--- START OF Working data ---

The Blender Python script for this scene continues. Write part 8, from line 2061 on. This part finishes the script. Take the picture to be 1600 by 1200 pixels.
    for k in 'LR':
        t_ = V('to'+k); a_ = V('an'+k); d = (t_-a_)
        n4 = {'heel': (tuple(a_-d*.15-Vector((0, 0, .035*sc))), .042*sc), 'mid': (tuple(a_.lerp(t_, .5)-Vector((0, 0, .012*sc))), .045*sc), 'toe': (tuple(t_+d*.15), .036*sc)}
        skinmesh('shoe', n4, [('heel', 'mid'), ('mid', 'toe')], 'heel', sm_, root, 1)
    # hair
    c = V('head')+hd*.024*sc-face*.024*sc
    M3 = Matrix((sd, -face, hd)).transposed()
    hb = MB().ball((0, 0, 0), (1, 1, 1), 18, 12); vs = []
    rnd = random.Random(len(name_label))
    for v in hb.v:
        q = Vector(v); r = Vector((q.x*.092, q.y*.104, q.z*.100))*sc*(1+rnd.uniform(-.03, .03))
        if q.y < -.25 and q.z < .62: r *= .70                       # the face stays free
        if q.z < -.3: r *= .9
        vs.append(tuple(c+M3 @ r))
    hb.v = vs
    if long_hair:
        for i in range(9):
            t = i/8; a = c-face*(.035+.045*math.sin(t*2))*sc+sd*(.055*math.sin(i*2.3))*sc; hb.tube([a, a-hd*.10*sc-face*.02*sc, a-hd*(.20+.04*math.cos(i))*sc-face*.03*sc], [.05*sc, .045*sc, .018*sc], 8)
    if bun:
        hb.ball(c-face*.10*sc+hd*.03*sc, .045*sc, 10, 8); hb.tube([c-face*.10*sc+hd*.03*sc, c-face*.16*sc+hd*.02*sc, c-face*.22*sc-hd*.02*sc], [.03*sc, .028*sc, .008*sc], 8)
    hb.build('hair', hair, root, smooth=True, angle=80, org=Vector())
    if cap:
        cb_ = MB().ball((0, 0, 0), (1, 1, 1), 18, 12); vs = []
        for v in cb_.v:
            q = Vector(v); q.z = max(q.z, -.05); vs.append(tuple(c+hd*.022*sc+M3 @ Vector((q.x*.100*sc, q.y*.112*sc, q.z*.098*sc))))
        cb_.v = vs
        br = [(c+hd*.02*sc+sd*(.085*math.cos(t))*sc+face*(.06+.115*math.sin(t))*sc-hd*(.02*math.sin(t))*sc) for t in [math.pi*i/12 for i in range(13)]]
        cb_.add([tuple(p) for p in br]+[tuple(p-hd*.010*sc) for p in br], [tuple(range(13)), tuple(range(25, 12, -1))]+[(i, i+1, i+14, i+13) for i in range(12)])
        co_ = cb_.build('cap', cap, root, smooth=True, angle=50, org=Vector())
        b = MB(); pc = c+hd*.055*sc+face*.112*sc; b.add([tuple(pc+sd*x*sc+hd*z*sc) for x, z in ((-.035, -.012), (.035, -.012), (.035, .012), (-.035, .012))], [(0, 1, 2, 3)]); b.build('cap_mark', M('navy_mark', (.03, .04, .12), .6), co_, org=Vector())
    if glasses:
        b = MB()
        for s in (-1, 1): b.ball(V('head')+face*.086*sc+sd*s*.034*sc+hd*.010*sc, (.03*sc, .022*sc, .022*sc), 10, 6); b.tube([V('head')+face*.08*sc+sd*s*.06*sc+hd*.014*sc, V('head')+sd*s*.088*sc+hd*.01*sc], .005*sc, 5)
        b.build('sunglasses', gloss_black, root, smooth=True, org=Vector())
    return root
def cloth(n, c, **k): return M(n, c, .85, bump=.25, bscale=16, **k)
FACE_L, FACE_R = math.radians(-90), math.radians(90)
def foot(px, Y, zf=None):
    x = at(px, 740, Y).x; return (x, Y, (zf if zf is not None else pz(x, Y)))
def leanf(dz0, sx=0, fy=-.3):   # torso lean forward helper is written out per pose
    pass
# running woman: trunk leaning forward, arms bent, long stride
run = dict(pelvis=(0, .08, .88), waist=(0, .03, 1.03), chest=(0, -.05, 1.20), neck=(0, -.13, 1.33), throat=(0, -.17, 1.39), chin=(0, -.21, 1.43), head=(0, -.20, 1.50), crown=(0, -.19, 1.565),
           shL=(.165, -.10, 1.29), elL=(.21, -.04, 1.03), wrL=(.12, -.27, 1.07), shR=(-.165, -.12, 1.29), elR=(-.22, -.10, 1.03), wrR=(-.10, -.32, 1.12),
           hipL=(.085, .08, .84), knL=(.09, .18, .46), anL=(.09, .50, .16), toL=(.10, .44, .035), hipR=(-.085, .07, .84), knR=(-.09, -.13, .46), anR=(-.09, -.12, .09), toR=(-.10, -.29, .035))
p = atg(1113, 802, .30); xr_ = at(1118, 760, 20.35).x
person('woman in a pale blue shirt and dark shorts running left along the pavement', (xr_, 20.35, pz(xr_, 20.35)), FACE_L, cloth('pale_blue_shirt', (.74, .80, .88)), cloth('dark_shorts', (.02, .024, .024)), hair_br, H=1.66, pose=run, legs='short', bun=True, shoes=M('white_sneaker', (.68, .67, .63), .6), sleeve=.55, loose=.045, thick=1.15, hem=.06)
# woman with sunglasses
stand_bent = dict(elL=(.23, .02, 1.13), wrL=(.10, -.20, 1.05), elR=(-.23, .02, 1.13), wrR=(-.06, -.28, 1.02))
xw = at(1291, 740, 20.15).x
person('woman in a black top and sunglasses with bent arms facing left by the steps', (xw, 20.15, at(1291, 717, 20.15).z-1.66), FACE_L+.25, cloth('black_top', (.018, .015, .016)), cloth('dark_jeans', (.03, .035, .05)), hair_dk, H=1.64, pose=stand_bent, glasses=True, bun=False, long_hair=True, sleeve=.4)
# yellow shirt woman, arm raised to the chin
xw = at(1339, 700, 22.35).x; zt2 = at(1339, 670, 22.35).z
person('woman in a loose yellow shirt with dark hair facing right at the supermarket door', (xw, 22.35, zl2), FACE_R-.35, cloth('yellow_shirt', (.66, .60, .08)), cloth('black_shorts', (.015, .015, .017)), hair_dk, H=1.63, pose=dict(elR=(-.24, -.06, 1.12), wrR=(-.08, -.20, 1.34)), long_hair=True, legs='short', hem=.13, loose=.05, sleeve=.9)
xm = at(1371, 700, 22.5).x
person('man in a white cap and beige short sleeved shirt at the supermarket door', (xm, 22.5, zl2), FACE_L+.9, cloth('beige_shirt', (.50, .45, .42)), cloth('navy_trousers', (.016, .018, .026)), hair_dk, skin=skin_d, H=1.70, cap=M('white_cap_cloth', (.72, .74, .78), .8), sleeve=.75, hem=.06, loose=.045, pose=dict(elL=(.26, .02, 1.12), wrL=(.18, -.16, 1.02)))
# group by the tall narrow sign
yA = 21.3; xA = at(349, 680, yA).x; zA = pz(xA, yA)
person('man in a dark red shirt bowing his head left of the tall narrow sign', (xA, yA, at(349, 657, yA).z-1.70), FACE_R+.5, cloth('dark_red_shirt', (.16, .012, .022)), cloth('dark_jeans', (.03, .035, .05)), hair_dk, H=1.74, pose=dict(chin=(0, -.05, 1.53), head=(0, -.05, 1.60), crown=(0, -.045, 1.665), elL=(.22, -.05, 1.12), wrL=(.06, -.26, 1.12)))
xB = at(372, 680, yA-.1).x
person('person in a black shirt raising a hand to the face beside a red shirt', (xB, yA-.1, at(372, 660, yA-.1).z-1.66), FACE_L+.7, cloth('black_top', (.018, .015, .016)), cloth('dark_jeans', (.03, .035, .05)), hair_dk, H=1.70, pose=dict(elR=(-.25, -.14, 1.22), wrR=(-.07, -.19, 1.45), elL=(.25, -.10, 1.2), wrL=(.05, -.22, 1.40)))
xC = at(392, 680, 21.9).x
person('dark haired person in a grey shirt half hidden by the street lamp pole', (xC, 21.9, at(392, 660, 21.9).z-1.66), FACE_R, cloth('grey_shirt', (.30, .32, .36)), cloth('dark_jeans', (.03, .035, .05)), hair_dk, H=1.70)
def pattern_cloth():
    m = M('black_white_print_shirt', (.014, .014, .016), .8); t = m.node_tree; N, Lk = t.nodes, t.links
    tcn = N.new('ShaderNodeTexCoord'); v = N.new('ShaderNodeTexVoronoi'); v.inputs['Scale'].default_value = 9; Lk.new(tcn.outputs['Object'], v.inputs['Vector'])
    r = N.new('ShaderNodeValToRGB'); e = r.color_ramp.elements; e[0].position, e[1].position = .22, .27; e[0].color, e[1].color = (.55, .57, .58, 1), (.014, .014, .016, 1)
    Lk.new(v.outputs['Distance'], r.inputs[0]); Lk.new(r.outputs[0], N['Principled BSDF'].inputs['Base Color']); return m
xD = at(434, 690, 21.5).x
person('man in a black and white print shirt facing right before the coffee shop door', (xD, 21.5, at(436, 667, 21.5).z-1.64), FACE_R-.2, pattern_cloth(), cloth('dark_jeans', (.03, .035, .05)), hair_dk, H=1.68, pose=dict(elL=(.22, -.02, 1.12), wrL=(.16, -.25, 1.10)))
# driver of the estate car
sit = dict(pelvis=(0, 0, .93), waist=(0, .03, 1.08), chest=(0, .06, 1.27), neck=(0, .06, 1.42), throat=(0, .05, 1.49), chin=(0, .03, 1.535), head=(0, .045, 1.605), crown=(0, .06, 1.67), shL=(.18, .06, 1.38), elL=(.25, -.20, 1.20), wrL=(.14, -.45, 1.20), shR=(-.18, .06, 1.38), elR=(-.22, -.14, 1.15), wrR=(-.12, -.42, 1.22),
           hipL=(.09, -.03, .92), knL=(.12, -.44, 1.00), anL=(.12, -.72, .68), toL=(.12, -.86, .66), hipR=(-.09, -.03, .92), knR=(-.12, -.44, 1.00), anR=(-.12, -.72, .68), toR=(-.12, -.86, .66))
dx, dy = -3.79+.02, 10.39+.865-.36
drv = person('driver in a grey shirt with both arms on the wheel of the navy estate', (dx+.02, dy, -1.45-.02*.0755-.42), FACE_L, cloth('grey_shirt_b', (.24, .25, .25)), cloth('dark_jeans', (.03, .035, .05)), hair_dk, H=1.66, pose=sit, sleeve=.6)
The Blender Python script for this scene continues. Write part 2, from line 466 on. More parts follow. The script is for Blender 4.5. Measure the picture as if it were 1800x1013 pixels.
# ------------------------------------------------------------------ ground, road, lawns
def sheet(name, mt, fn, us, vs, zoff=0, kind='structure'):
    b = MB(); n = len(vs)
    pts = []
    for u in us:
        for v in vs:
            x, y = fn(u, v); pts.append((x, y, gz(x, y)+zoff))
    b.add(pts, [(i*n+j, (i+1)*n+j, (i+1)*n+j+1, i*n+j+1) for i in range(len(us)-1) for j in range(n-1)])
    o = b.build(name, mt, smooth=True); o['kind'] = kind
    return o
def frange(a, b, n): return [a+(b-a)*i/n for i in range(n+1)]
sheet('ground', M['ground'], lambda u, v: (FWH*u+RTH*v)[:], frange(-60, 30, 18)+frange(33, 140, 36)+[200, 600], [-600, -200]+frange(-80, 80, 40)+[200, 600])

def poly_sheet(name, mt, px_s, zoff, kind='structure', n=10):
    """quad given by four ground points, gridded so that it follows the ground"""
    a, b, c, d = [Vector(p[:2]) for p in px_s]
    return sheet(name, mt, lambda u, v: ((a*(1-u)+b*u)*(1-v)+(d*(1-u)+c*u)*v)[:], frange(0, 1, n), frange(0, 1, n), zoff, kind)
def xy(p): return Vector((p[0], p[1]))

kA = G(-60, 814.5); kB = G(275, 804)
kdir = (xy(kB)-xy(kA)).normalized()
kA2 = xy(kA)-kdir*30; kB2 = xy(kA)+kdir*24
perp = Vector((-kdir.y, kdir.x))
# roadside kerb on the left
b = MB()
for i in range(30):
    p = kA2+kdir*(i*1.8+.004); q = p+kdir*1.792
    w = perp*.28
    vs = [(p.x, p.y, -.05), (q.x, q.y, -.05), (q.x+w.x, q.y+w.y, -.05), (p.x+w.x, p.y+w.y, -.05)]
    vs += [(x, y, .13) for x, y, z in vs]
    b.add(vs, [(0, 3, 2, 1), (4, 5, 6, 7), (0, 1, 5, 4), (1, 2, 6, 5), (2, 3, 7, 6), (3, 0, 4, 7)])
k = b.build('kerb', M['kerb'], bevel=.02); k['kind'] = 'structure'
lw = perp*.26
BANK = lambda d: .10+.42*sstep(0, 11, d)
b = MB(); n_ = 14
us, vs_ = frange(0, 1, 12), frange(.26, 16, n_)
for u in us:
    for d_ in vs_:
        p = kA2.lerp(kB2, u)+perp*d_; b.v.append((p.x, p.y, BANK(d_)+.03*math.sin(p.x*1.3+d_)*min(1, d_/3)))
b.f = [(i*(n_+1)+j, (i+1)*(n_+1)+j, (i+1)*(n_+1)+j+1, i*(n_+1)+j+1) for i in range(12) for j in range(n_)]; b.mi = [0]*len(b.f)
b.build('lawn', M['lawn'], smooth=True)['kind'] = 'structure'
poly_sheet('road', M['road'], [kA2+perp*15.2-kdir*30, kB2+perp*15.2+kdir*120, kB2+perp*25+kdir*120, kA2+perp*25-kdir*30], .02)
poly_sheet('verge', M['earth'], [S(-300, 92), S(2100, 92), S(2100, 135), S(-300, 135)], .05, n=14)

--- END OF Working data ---

What to work on:
Using the entries shown above, reproduce verbatim the lines from the line bearing "were 1800x1013 pixels." to the line bearing "def xy(p): return Vector((p[0], p[1]))", inclusive.

Answer to this task:
The Blender Python script for this scene continues. Write part 2, from line 466 on. More parts follow. The script is for Blender 4.5. Measure the picture as if it were 1800x1013 pixels.
# ------------------------------------------------------------------ ground, road, lawns
def sheet(name, mt, fn, us, vs, zoff=0, kind='structure'):
    b = MB(); n = len(vs)
    pts = []
    for u in us:
        for v in vs:
            x, y = fn(u, v); pts.append((x, y, gz(x, y)+zoff))
    b.add(pts, [(i*n+j, (i+1)*n+j, (i+1)*n+j+1, i*n+j+1) for i in range(len(us)-1) for j in range(n-1)])
    o = b.build(name, mt, smooth=True); o['kind'] = kind
    return o
def frange(a, b, n): return [a+(b-a)*i/n for i in range(n+1)]
sheet('ground', M['ground'], lambda u, v: (FWH*u+RTH*v)[:], frange(-60, 30, 18)+frange(33, 140, 36)+[200, 600], [-600, -200]+frange(-80, 80, 40)+[200, 600])

def poly_sheet(name, mt, px_s, zoff, kind='structure', n=10):
    """quad given by four ground points, gridded so that it follows the ground"""
    a, b, c, d = [Vector(p[:2]) for p in px_s]
    return sheet(name, mt, lambda u, v: ((a*(1-u)+b*u)*(1-v)+(d*(1-u)+c*u)*v)[:], frange(0, 1, n), frange(0, 1, n), zoff, kind)
def xy(p): return Vector((p[0], p[1]))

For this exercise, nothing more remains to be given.